» Your task:
Write out the whole listing, matching it exactly.

────────────────────

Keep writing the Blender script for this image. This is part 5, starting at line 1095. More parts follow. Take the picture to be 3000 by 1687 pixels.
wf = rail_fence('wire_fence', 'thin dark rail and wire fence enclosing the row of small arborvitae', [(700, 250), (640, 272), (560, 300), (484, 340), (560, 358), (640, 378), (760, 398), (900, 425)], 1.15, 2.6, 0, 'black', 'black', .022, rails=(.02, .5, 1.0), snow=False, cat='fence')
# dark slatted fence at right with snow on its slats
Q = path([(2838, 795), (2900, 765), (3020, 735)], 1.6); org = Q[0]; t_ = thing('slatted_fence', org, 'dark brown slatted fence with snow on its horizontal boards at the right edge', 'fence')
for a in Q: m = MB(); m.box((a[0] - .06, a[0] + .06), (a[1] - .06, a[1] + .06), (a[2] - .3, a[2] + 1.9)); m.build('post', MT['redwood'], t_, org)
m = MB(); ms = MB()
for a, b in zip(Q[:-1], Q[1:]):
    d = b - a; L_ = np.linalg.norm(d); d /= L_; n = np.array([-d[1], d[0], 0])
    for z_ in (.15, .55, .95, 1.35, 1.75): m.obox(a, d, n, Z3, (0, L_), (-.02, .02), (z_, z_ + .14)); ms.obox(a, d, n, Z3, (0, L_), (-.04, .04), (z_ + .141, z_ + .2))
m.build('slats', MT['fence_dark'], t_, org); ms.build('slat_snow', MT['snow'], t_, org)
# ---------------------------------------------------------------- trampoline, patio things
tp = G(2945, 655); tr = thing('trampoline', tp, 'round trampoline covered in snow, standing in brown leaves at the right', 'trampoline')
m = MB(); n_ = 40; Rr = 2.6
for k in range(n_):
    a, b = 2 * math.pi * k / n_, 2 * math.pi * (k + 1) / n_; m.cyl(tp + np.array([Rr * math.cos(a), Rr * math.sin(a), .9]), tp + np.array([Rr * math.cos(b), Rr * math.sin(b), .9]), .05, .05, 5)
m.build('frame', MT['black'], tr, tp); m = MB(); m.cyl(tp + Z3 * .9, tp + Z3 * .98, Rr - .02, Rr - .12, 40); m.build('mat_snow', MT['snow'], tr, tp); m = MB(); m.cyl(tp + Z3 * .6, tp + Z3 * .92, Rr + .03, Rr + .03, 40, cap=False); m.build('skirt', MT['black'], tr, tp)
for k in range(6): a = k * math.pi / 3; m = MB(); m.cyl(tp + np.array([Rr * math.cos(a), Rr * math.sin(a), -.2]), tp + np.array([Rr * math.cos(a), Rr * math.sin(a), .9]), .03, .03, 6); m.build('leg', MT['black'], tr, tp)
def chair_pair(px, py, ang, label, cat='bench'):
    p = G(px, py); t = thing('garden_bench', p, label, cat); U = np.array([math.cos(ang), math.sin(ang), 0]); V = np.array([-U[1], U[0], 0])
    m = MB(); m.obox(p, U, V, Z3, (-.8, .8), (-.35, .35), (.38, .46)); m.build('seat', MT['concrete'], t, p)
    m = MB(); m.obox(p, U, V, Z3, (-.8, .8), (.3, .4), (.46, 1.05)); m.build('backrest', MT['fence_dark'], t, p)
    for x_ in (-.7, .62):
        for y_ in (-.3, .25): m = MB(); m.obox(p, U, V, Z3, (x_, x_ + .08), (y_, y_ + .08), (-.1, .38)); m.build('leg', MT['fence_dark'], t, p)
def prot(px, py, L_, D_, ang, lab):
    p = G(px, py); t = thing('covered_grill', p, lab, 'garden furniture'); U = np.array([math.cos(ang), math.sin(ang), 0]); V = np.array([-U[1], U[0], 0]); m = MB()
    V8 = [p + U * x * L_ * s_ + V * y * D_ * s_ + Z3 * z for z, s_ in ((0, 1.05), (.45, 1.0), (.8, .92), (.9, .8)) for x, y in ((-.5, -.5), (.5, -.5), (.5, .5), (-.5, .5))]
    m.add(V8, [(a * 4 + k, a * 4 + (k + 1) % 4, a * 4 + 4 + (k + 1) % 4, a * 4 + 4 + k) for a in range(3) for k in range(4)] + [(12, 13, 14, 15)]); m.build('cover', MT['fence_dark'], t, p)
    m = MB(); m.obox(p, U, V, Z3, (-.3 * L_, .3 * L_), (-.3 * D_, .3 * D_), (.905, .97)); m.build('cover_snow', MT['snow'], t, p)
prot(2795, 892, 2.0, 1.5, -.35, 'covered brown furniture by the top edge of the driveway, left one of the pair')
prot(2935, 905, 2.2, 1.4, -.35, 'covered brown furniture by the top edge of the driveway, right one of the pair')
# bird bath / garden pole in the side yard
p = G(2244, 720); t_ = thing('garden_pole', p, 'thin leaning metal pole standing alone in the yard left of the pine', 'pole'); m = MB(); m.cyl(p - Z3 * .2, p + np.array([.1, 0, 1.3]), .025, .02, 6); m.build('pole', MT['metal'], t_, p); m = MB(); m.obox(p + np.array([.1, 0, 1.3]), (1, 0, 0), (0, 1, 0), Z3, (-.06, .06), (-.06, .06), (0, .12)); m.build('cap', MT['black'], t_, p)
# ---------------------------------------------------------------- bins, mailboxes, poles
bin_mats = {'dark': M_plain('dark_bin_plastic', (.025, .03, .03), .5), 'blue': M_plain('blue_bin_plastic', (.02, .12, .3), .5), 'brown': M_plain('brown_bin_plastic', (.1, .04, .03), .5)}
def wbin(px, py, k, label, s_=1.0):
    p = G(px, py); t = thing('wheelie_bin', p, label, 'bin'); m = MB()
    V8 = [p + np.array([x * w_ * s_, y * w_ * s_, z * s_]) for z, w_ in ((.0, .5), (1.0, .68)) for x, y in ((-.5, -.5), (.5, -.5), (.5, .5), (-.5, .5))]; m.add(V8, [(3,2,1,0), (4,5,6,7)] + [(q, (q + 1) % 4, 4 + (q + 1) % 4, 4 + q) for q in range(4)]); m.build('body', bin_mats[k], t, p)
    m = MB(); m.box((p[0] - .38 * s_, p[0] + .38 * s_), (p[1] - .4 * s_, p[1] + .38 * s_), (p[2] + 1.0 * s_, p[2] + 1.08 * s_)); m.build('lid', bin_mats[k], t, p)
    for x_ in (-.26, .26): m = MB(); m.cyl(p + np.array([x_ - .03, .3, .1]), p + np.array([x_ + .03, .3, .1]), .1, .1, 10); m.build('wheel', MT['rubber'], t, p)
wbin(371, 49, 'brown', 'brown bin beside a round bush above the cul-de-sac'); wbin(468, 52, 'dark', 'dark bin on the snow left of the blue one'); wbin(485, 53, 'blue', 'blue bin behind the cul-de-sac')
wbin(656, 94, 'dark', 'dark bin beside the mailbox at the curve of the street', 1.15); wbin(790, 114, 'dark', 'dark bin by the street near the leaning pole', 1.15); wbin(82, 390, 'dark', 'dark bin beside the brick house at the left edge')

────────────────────

» Written answer:
Keep writing the Blender script for this image. This is part 5, starting at line 1095. More parts follow. Take the picture to be 3000 by 1687 pixels.
wf = rail_fence('wire_fence', 'thin dark rail and wire fence enclosing the row of small arborvitae', [(700, 250), (640, 272), (560, 300), (484, 340), (560, 358), (640, 378), (760, 398), (900, 425)], 1.15, 2.6, 0, 'black', 'black', .022, rails=(.02, .5, 1.0), snow=False, cat='fence')
# dark slatted fence at right with snow on its slats
Q = path([(2838, 795), (2900, 765), (3020, 735)], 1.6); org = Q[0]; t_ = thing('slatted_fence', org, 'dark brown slatted fence with snow on its horizontal boards at the right edge', 'fence')
for a in Q: m = MB(); m.box((a[0] - .06, a[0] + .06), (a[1] - .06, a[1] + .06), (a[2] - .3, a[2] + 1.9)); m.build('post', MT['redwood'], t_, org)
m = MB(); ms = MB()
for a, b in zip(Q[:-1], Q[1:]):
    d = b - a; L_ = np.linalg.norm(d); d /= L_; n = np.array([-d[1], d[0], 0])
    for z_ in (.15, .55, .95, 1.35, 1.75): m.obox(a, d, n, Z3, (0, L_), (-.02, .02), (z_, z_ + .14)); ms.obox(a, d, n, Z3, (0, L_), (-.04, .04), (z_ + .141, z_ + .2))
m.build('slats', MT['fence_dark'], t_, org); ms.build('slat_snow', MT['snow'], t_, org)
# ---------------------------------------------------------------- trampoline, patio things
tp = G(2945, 655); tr = thing('trampoline', tp, 'round trampoline covered in snow, standing in brown leaves at the right', 'trampoline')
m = MB(); n_ = 40; Rr = 2.6
for k in range(n_):
    a, b = 2 * math.pi * k / n_, 2 * math.pi * (k + 1) / n_; m.cyl(tp + np.array([Rr * math.cos(a), Rr * math.sin(a), .9]), tp + np.array([Rr * math.cos(b), Rr * math.sin(b), .9]), .05, .05, 5)
m.build('frame', MT['black'], tr, tp); m = MB(); m.cyl(tp + Z3 * .9, tp + Z3 * .98, Rr - .02, Rr - .12, 40); m.build('mat_snow', MT['snow'], tr, tp); m = MB(); m.cyl(tp + Z3 * .6, tp + Z3 * .92, Rr + .03, Rr + .03, 40, cap=False); m.build('skirt', MT['black'], tr, tp)
for k in range(6): a = k * math.pi / 3; m = MB(); m.cyl(tp + np.array([Rr * math.cos(a), Rr * math.sin(a), -.2]), tp + np.array([Rr * math.cos(a), Rr * math.sin(a), .9]), .03, .03, 6); m.build('leg', MT['black'], tr, tp)
def chair_pair(px, py, ang, label, cat='bench'):
    p = G(px, py); t = thing('garden_bench', p, label, cat); U = np.array([math.cos(ang), math.sin(ang), 0]); V = np.array([-U[1], U[0], 0])
    m = MB(); m.obox(p, U, V, Z3, (-.8, .8), (-.35, .35), (.38, .46)); m.build('seat', MT['concrete'], t, p)
    m = MB(); m.obox(p, U, V, Z3, (-.8, .8), (.3, .4), (.46, 1.05)); m.build('backrest', MT['fence_dark'], t, p)
    for x_ in (-.7, .62):
        for y_ in (-.3, .25): m = MB(); m.obox(p, U, V, Z3, (x_, x_ + .08), (y_, y_ + .08), (-.1, .38)); m.build('leg', MT['fence_dark'], t, p)
def prot(px, py, L_, D_, ang, lab):
    p = G(px, py); t = thing('covered_grill', p, lab, 'garden furniture'); U = np.array([math.cos(ang), math.sin(ang), 0]); V = np.array([-U[1], U[0], 0]); m = MB()
    V8 = [p + U * x * L_ * s_ + V * y * D_ * s_ + Z3 * z for z, s_ in ((0, 1.05), (.45, 1.0), (.8, .92), (.9, .8)) for x, y in ((-.5, -.5), (.5, -.5), (.5, .5), (-.5, .5))]
    m.add(V8, [(a * 4 + k, a * 4 + (k + 1) % 4, a * 4 + 4 + (k + 1) % 4, a * 4 + 4 + k) for a in range(3) for k in range(4)] + [(12, 13, 14, 15)]); m.build('cover', MT['fence_dark'], t, p)
    m = MB(); m.obox(p, U, V, Z3, (-.3 * L_, .3 * L_), (-.3 * D_, .3 * D_), (.905, .97)); m.build('cover_snow', MT['snow'], t, p)
prot(2795, 892, 2.0, 1.5, -.35, 'covered brown furniture by the top edge of the driveway, left one of the pair')
prot(2935, 905, 2.2, 1.4, -.35, 'covered brown furniture by the top edge of the driveway, right one of the pair')
# bird bath / garden pole in the side yard
p = G(2244, 720); t_ = thing('garden_pole', p, 'thin leaning metal pole standing alone in the yard left of the pine', 'pole'); m = MB(); m.cyl(p - Z3 * .2, p + np.array([.1, 0, 1.3]), .025, .02, 6); m.build('pole', MT['metal'], t_, p); m = MB(); m.obox(p + np.array([.1, 0, 1.3]), (1, 0, 0), (0, 1, 0), Z3, (-.06, .06), (-.06, .06), (0, .12)); m.build('cap', MT['black'], t_, p)
# ---------------------------------------------------------------- bins, mailboxes, poles
bin_mats = {'dark': M_plain('dark_bin_plastic', (.025, .03, .03), .5), 'blue': M_plain('blue_bin_plastic', (.02, .12, .3), .5), 'brown': M_plain('brown_bin_plastic', (.1, .04, .03), .5)}
def wbin(px, py, k, label, s_=1.0):
    p = G(px, py); t = thing('wheelie_bin', p, label, 'bin'); m = MB()
    V8 = [p + np.array([x * w_ * s_, y * w_ * s_, z * s_]) for z, w_ in ((.0, .5), (1.0, .68)) for x, y in ((-.5, -.5), (.5, -.5), (.5, .5), (-.5, .5))]; m.add(V8, [(3,2,1,0), (4,5,6,7)] + [(q, (q + 1) % 4, 4 + (q + 1) % 4, 4 + q) for q in range(4)]); m.build('body', bin_mats[k], t, p)
    m = MB(); m.box((p[0] - .38 * s_, p[0] + .38 * s_), (p[1] - .4 * s_, p[1] + .38 * s_), (p[2] + 1.0 * s_, p[2] + 1.08 * s_)); m.build('lid', bin_mats[k], t, p)
    for x_ in (-.26, .26): m = MB(); m.cyl(p + np.array([x_ - .03, .3, .1]), p + np.array([x_ + .03, .3, .1]), .1, .1, 10); m.build('wheel', MT['rubber'], t, p)
wbin(371, 49, 'brown', 'brown bin beside a round bush above the cul-de-sac'); wbin(468, 52, 'dark', 'dark bin on the snow left of the blue one'); wbin(485, 53, 'blue', 'blue bin behind the cul-de-sac')
wbin(656, 94, 'dark', 'dark bin beside the mailbox at the curve of the street', 1.15); wbin(790, 114, 'dark', 'dark bin by the street near the leaning pole', 1.15); wbin(82, 390, 'dark', 'dark bin beside the brick house at the left edge')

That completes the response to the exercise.